_EXERCISE DESCRIPTION:_ Locate every line below that contains the word "return" and copy it.

_Records with scene code:_
* * * * *

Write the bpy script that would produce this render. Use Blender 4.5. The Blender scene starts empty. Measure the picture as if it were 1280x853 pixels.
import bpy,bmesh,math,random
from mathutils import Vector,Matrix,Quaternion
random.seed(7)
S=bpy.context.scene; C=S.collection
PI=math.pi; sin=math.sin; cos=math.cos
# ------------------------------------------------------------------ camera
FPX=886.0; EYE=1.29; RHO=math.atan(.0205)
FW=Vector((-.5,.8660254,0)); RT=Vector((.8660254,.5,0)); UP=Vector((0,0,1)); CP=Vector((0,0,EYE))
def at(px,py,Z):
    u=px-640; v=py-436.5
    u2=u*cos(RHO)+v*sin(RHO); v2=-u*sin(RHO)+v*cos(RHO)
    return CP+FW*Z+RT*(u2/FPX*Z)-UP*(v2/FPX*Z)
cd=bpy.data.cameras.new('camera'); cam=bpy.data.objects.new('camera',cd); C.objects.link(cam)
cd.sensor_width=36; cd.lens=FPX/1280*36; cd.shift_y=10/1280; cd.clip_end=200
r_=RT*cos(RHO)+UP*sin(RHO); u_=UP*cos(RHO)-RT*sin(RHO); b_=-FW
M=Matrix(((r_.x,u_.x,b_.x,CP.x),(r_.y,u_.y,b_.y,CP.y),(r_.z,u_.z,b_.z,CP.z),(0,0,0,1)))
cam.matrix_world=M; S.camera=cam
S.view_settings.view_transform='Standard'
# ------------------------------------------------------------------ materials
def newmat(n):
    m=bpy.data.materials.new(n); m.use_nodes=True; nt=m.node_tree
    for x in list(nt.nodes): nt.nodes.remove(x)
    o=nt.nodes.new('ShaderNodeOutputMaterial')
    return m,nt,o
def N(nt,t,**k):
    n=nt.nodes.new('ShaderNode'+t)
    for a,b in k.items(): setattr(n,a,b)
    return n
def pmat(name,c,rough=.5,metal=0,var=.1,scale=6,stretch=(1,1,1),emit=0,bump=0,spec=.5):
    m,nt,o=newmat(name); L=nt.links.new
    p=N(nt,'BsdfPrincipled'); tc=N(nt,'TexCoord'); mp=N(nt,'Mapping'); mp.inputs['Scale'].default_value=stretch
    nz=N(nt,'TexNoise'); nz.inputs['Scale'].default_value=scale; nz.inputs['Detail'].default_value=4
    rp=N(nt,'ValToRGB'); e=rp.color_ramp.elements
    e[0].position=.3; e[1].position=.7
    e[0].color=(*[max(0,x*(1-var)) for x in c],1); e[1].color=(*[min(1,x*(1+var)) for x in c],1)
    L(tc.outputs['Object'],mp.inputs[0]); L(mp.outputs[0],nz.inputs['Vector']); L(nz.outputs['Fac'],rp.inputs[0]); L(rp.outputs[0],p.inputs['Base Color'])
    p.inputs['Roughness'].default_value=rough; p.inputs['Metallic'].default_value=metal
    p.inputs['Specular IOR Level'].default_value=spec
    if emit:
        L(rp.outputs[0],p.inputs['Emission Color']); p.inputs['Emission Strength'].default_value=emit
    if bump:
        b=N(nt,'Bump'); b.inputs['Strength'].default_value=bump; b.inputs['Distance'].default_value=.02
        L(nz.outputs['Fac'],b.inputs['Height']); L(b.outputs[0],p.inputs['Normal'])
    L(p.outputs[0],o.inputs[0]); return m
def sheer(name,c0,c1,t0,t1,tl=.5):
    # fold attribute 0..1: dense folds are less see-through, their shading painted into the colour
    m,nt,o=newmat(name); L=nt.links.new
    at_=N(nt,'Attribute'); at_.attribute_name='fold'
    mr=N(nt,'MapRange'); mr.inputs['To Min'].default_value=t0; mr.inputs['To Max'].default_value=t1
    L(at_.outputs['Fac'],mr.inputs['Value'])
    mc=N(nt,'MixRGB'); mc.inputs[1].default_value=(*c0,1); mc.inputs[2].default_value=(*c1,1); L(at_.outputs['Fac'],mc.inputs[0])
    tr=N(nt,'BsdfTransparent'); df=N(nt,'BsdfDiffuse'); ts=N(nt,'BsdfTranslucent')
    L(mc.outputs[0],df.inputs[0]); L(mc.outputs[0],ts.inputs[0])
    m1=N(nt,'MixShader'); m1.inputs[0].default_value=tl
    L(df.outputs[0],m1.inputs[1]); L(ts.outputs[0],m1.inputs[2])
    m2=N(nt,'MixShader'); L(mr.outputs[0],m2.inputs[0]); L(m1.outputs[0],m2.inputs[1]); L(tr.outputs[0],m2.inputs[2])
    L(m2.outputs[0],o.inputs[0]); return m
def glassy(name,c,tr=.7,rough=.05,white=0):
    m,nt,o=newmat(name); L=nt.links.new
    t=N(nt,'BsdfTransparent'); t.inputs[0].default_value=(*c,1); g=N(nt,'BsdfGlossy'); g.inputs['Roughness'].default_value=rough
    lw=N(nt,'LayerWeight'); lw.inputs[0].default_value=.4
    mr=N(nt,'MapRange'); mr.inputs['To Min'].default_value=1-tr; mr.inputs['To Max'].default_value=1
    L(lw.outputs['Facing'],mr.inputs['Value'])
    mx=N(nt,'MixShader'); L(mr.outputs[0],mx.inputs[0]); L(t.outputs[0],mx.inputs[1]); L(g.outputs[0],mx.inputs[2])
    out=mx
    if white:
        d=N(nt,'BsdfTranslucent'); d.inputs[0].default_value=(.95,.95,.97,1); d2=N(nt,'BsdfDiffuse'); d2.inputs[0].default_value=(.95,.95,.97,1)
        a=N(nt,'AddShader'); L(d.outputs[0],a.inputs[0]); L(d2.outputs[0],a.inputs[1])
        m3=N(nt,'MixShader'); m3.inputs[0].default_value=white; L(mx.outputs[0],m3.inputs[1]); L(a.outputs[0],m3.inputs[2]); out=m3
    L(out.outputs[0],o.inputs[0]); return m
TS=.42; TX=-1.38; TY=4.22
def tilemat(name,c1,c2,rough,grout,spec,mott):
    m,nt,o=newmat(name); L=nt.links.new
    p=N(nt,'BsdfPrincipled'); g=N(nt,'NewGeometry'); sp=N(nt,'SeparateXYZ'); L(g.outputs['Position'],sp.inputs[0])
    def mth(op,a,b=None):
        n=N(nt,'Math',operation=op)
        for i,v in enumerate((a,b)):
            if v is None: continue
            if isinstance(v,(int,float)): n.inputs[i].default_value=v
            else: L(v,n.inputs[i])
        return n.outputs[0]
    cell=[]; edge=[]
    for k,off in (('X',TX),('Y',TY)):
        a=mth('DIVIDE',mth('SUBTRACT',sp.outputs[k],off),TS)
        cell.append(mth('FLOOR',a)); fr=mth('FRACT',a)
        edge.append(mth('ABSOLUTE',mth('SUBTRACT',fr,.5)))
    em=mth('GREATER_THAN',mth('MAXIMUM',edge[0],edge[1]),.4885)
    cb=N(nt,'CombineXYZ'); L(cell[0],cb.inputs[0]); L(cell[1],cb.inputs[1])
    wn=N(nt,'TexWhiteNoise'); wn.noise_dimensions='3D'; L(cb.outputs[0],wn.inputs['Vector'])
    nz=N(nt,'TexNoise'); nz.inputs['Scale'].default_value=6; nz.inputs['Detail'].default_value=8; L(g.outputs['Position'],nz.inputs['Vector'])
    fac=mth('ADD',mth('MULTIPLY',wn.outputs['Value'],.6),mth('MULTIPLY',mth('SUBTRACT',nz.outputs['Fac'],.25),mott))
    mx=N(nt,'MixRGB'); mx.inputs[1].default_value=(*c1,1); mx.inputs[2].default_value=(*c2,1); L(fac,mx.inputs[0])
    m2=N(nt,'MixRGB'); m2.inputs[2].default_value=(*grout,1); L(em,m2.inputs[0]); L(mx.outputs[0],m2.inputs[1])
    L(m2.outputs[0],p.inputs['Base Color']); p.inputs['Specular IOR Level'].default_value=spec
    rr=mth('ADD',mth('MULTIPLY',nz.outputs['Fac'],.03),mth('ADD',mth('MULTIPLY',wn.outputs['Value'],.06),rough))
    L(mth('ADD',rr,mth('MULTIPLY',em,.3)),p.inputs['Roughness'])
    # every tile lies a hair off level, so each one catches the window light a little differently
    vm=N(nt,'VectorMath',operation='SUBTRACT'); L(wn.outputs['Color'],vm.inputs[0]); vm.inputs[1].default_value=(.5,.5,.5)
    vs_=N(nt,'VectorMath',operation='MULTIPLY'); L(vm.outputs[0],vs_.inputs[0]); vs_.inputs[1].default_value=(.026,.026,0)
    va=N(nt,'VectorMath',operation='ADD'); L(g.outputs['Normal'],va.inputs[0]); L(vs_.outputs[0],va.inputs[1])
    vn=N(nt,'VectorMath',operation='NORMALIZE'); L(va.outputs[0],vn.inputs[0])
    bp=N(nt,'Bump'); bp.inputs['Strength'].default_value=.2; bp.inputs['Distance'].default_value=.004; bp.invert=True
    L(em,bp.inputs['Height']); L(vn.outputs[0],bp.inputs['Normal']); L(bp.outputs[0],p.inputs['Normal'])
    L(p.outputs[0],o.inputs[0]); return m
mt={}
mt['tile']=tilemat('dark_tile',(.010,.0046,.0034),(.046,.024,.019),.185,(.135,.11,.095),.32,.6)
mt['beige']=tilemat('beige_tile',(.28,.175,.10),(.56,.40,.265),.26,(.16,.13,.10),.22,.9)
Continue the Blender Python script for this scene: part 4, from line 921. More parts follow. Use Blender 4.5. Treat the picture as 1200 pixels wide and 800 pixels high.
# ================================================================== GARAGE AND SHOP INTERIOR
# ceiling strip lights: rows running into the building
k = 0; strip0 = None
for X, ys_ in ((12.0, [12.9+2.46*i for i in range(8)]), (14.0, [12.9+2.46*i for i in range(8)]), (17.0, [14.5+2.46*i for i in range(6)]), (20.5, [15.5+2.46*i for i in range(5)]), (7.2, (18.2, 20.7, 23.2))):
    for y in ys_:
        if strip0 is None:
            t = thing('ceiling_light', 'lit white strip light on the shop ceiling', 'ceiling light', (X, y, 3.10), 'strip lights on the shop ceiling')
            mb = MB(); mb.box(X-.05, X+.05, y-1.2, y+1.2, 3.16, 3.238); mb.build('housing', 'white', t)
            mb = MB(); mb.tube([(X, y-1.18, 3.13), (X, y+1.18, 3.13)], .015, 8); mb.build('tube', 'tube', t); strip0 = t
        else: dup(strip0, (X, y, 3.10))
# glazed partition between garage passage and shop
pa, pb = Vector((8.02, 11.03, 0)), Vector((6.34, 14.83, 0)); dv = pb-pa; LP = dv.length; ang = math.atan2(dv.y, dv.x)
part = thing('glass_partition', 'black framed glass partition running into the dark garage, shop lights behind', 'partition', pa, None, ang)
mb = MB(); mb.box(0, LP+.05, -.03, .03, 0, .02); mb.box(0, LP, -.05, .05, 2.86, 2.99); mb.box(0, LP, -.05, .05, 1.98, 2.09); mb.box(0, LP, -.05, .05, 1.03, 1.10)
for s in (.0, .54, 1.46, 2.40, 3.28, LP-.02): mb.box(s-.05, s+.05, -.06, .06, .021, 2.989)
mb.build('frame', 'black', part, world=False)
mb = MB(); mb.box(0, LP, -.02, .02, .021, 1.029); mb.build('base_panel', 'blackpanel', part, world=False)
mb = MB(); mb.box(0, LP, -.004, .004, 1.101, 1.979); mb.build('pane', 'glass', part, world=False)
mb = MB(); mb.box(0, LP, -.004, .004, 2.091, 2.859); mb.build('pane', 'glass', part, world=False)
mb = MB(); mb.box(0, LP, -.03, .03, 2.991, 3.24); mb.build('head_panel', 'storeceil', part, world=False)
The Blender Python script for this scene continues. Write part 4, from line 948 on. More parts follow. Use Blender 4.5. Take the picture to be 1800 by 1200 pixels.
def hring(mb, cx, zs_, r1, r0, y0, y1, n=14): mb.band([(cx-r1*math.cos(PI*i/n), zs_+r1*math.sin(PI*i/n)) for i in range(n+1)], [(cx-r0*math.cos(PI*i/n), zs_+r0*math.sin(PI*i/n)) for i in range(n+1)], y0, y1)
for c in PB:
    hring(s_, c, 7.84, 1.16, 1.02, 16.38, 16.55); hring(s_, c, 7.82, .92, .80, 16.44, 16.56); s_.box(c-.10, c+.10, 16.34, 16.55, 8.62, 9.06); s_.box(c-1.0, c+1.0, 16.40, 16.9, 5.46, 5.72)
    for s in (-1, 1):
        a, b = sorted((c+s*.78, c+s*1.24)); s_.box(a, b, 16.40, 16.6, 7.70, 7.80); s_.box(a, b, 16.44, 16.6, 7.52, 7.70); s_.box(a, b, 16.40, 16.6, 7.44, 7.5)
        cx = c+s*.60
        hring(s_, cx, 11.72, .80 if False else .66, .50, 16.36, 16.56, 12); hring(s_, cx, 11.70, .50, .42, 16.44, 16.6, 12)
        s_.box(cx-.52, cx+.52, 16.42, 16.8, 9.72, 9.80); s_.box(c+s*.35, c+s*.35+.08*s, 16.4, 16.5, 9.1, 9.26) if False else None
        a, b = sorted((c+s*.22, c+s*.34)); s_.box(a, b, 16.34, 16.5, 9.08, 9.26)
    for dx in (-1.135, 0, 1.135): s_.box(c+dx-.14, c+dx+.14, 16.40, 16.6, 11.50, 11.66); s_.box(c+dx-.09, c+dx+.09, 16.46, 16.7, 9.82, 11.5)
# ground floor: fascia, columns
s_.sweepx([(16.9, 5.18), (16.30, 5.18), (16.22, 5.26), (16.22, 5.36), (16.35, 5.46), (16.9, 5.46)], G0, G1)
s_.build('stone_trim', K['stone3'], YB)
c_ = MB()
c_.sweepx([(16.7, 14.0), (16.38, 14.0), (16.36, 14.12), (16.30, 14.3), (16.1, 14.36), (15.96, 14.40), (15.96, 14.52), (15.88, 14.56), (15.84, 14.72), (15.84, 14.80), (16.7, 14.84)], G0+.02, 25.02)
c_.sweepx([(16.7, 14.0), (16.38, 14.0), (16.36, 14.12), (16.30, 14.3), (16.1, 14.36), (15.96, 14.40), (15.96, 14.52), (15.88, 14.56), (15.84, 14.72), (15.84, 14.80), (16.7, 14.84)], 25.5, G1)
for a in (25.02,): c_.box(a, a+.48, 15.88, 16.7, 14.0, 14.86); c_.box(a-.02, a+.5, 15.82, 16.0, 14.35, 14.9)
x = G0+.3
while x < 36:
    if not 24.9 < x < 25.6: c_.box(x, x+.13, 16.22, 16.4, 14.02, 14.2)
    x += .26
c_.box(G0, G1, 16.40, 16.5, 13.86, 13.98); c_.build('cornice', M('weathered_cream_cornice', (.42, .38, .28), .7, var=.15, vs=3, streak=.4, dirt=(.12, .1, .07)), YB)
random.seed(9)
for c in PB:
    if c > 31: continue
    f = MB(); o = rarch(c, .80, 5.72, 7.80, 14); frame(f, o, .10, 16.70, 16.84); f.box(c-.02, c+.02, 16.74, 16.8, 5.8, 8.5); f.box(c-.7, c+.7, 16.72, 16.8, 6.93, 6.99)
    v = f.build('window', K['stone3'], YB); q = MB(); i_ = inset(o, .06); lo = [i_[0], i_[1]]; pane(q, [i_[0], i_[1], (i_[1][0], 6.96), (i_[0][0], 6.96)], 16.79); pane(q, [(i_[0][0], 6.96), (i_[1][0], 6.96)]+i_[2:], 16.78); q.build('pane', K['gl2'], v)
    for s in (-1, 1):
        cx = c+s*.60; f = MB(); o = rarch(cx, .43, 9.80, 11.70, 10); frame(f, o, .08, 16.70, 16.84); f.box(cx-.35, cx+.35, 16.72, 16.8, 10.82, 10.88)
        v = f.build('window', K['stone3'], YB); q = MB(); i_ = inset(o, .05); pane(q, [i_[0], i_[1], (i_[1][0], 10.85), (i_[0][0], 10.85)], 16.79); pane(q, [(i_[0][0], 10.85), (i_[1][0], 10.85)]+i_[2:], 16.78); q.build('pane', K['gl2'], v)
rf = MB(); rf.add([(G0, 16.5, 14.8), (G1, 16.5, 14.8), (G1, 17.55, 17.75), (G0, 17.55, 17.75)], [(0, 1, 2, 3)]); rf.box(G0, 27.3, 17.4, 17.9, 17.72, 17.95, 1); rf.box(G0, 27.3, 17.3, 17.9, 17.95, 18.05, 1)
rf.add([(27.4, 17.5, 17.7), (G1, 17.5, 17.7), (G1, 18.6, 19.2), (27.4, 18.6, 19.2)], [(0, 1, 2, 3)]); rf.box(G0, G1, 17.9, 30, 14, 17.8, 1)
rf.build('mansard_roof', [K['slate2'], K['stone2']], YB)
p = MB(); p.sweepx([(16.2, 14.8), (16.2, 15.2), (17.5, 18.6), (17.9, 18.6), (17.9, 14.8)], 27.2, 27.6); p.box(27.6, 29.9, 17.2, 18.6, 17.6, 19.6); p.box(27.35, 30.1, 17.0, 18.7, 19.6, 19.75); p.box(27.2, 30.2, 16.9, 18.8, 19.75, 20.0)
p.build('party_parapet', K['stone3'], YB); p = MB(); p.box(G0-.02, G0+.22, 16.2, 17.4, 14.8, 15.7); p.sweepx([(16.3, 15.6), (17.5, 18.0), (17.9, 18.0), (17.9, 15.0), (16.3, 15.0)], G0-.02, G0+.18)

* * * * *

_EXERCISE ANSWER:_
    return CP+FW*Z+RT*(u2/FPX*Z)-UP*(v2/FPX*Z)
    return m,nt,o
    return n
    L(p.outputs[0],o.inputs[0]); return m
    L(m2.outputs[0],o.inputs[0]); return m
    L(out.outputs[0],o.inputs[0]); return m
        return n.outputs[0]
    L(p.outputs[0],o.inputs[0]); return m